» **Work required**
Go through the material and write it all out exactly, minus the pictures.
^^^^
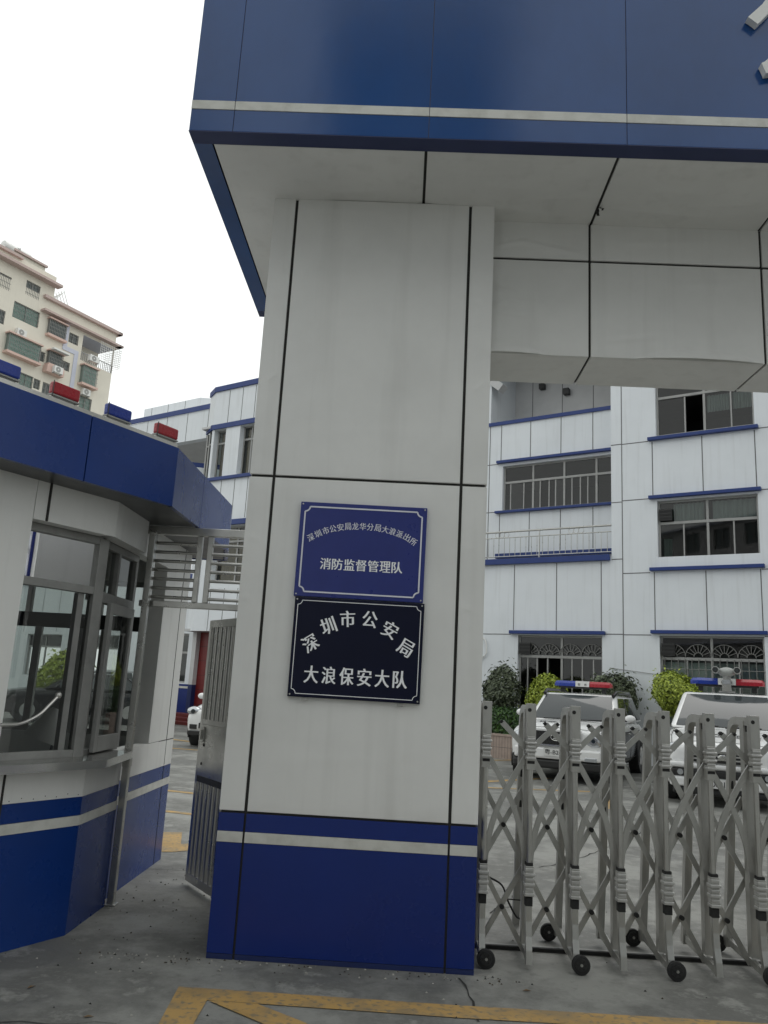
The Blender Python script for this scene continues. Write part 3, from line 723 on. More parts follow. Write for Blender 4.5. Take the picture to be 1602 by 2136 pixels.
for a, b, c, d in ((5.44, 5.50, 1.02, 2.0), (5.88, 5.93, 1.02, 2.0), (5.50, 5.88, 1.02, 1.12), (5.50, 5.88, 1.93, 2.0)): m.box(xs - .015, xs + .015, a, b, c, d, 'window_metal')
m.box(XB - .012, XB + .018, 5.36, 5.42, 1.02, 2.0, 'booth_frame')
m.build('sliding_sash', w2, BO, bevel=.003)
m = MB(); m.face([(xs, 5.5, 1.12), (xs, 5.88, 1.12), (xs, 5.88, 1.93), (xs, 5.5, 1.93)], 'booth_glass')
m.face([(XB, 5.26, 2.065), (XB, 5.60, 2.065), (XB, 5.60, 2.36), (XB, 5.26, 2.36)], 'booth_glass'); m.face([(XB, 5.64, 2.065), (XB, 5.98, 2.065), (XB, 5.98, 2.36), (XB, 5.64, 2.36)], 'booth_glass')
m.build('pane', w2, BO)
m = MB(); yb = 7.27                                          # rear window, seen through the booth
for z, w in ((1.02, .05), (1.97, .13), (2.33, .05)): m.box(-4.2, -2.15, yb - .02, yb + .02, z - w / 2, z + w / 2, 'black_plastic' if z == 1.97 else 'booth_frame')
for x in (-4.17, -3.75, -3.28, -2.90, -2.68, -2.30, -2.18): m.box(x - .03, x + .03, yb - .021, yb + .021, 1.03, 1.91, 'booth_frame')
for x in (-4.17, -3.4, -2.75, -2.18): m.box(x - .025, x + .025, yb - .0205, yb + .0205, 2.035, 2.31, 'booth_frame')
w3 = m.build('window', bo, BO)
m = MB(); m.face([(-4.2, yb, 1.04), (-2.15, yb, 1.04), (-2.15, yb, 2.32), (-4.2, yb, 2.32)], 'booth_glass'); m.build('pane', w3, BO)
m = MB(); yf = Apt(A0t)[1] + .05; xf0, xf1 = -4.195, Apt(A0t)[0] - .02            # front window of the booth
for z, w in ((1.03, .06), (2.02, .05), (2.27, .06)): m.box(xf0, xf1, yf - .02, yf + .02, z - w / 2, z + w / 2, 'booth_frame')
for x in (xf0 + .03, (xf0 + xf1) / 2, xf1 - .03): m.box(x - .03, x + .03, yf - .021, yf + .021, 1.03, 2.27, 'booth_frame')
w4 = m.build('window', bo, BO)
m = MB(); m.face([(xf0, yf, 1.03), (xf1, yf, 1.03), (xf1, yf, 2.27), (xf0, yf, 2.27)], 'booth_glass'); m.build('pane', w4, BO)
m = MB()                                                    # stainless counter ledge
p = [Apt(-1.2, -.13), Apt(.045, -.13), (-1.84, 5.80), (-2.02, 5.80), Apt(0, .10), Apt(-1.2, .10)]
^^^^
» **Task output**
The Blender Python script for this scene continues. Write part 3, from line 723 on. More parts follow. Write for Blender 4.5. Take the picture to be 1602 by 2136 pixels.
for a, b, c, d in ((5.44, 5.50, 1.02, 2.0), (5.88, 5.93, 1.02, 2.0), (5.50, 5.88, 1.02, 1.12), (5.50, 5.88, 1.93, 2.0)): m.box(xs - .015, xs + .015, a, b, c, d, 'window_metal')
m.box(XB - .012, XB + .018, 5.36, 5.42, 1.02, 2.0, 'booth_frame')
m.build('sliding_sash', w2, BO, bevel=.003)
m = MB(); m.face([(xs, 5.5, 1.12), (xs, 5.88, 1.12), (xs, 5.88, 1.93), (xs, 5.5, 1.93)], 'booth_glass')
m.face([(XB, 5.26, 2.065), (XB, 5.60, 2.065), (XB, 5.60, 2.36), (XB, 5.26, 2.36)], 'booth_glass'); m.face([(XB, 5.64, 2.065), (XB, 5.98, 2.065), (XB, 5.98, 2.36), (XB, 5.64, 2.36)], 'booth_glass')
m.build('pane', w2, BO)
m = MB(); yb = 7.27                                          # rear window, seen through the booth
for z, w in ((1.02, .05), (1.97, .13), (2.33, .05)): m.box(-4.2, -2.15, yb - .02, yb + .02, z - w / 2, z + w / 2, 'black_plastic' if z == 1.97 else 'booth_frame')
for x in (-4.17, -3.75, -3.28, -2.90, -2.68, -2.30, -2.18): m.box(x - .03, x + .03, yb - .021, yb + .021, 1.03, 1.91, 'booth_frame')
for x in (-4.17, -3.4, -2.75, -2.18): m.box(x - .025, x + .025, yb - .0205, yb + .0205, 2.035, 2.31, 'booth_frame')
w3 = m.build('window', bo, BO)
m = MB(); m.face([(-4.2, yb, 1.04), (-2.15, yb, 1.04), (-2.15, yb, 2.32), (-4.2, yb, 2.32)], 'booth_glass'); m.build('pane', w3, BO)
m = MB(); yf = Apt(A0t)[1] + .05; xf0, xf1 = -4.195, Apt(A0t)[0] - .02            # front window of the booth
for z, w in ((1.03, .06), (2.02, .05), (2.27, .06)): m.box(xf0, xf1, yf - .02, yf + .02, z - w / 2, z + w / 2, 'booth_frame')
for x in (xf0 + .03, (xf0 + xf1) / 2, xf1 - .03): m.box(x - .03, x + .03, yf - .021, yf + .021, 1.03, 2.27, 'booth_frame')
w4 = m.build('window', bo, BO)
m = MB(); m.face([(xf0, yf, 1.03), (xf1, yf, 1.03), (xf1, yf, 2.27), (xf0, yf, 2.27)], 'booth_glass'); m.build('pane', w4, BO)
m = MB()                                                    # stainless counter ledge
p = [Apt(-1.2, -.13), Apt(.045, -.13), (-1.84, 5.80), (-2.02, 5.80), Apt(0, .10), Apt(-1.2, .10)]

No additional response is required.